28. Juni 2013: Karl räumt nach breiter medialer Kritik an ihrer Performance Fehler der Justiz ein und stellt im Rahmen einer Pressekonferenz fest: "Aus heutiger Sicht hätte man das Opfer nicht in diese Zelle sperren dürfen." In weiterer Folge setzt Karl eine Task Force Jugendhaft ein, die die Haftbedingungen für jugendliche Häftlinge verbessern soll.

8. Juli 2013: In der betroffenen JA Josefstadt werden erste Maßnahmen ergriffen, um Jugendlichen die Haft zu erleichtern. Die Einschlusszeiten in die Zellen werden verkürzt, die Hafträume werden nur mehr mit maximal zwei Burschen belegt.

11. Juli 2013: Justizministerin Beatrix Karl kündigt in einem "Presse"-Exklusivinterview ein umfassendes Maßnahmenpaket zur Verbesserung des Jugendstrafvollzugs an.

12. Juli 2013: Justizministerin Karl präsentiert das Paket auch im Rahmen einer Pressekonferenz. Überschattet wird ihre Pressekonferenz vom Selbstmord eines 18-Jährigen in der JA Gerasdorf.

17. Juli 2013: Der Raubprozess gegen den vergewaltigten 14-Jährigen muss aus gesundheitlichen Gründen - der Bursch soll sich in einem psychisch angeschlagenem Zustand befinden - auf unbestimmte Zeit verschoben werden.

30. Oktober 2013: Die Task Force Jugendhaft legt ihren Abschlussbericht vor. Darin wird "Haftvermeidung" forciert. Die Experten empfehlen die Unterbringung von Jugendlichen in betreuten Wohngruppen statt im Gefängnis, sofern die Schwere des ihnen angelasteten Delikts dies zulässt.

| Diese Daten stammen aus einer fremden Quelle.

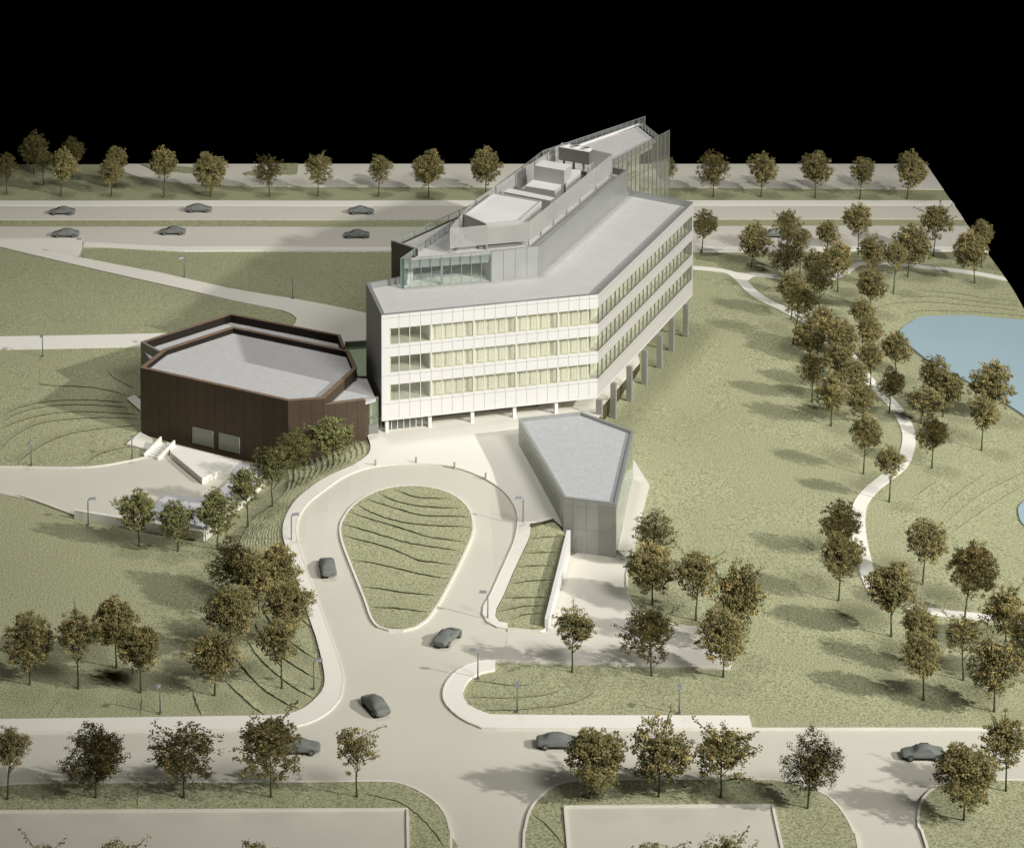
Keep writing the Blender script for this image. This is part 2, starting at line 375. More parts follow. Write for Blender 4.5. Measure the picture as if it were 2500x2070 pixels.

1. April 2014: Der Peiniger des 14-Jährigen sowie die beiden Burschen, die untätig zugeschaut haben sollen, müssen sich vor Gericht verantworten. Sie bekennen sich zur Vergewaltigung bzw. Unterlassung der Verhinderung einer mit Strafe bedrohten Handlung "nicht schuldig". Der nach wie vor offene Raubprozess gegen den 14-Jährigen soll in den kommenden Wochen über die Bühne gehen.